I don't know a single example of somebody who chose a career substantially less enjoyable than what they would otherwise have been doing in order to help people and successfully stuck to it. Do you?

I don't know a single example of somebody who chose a career substantially less enjoyable than what they would otherwise have been doing in order to help people in an efficient utilitarian way, full stop.
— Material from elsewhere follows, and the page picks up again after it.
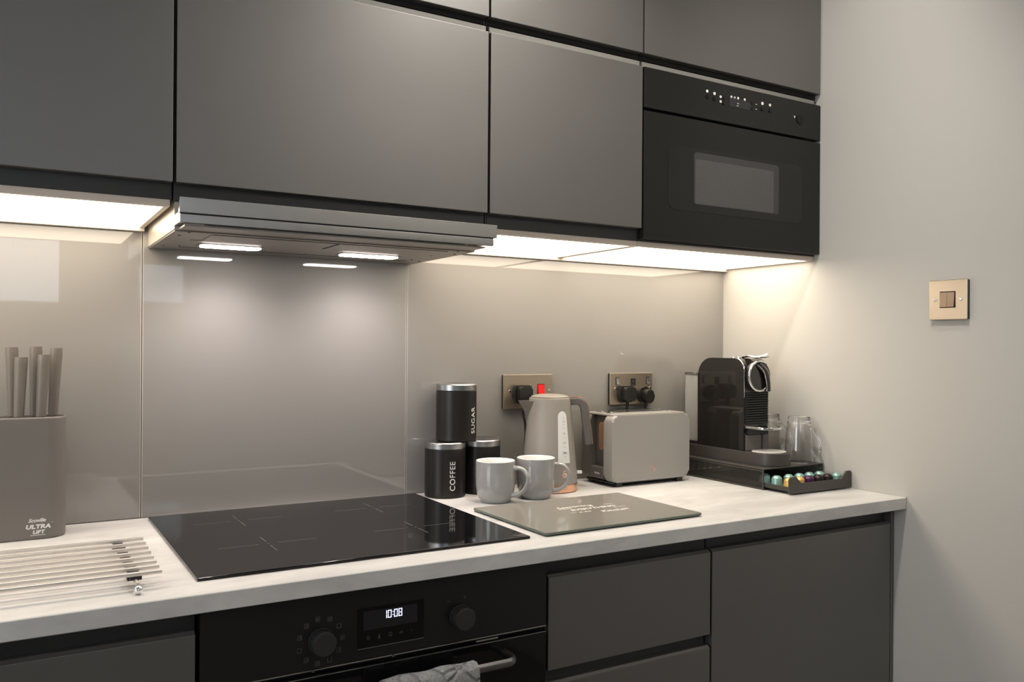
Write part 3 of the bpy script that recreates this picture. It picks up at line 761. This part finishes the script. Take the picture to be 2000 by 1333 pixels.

I know juliawise was considering it, but I don't know what happened.

Do you know of anyone who tried and quit?

Comment author: roystgnr 26 January 2012 06:56:28AM 5 points [-]

If you'll drop the "in an efficient utilitarian way" clause, then I submit that quite a few working parents qualify as an example of both "career substantially less enjoyable than what they would otherwise have been doing" and "successfully stuck to it". Choosing between the more-enjoyable (artistic, non-profit, low-stress, whatever your preference is) career and the more-likely-to-put-your-kids-through-college career is practically a stereotype.

If you'll go one step further and allow "themselves" to count as "people", then I'd say that nearly every person in history qualifies as an example of "career substantially less enjoyable than what they would otherwise have been doing in order to help people". Unless you have very extraordinary preferences, skills, and/or luck, odds are that the activities you enjoy most are relatively unproductive activities that other people also enjoy, and that this weak demand-to-supply ratio prevents those activities from being paid a liveable wage. An Office Space quote keeps running through my head: "If everyone listened to her we wouldn't have any janitors, because nobody would clean shit up if they had a million dollars."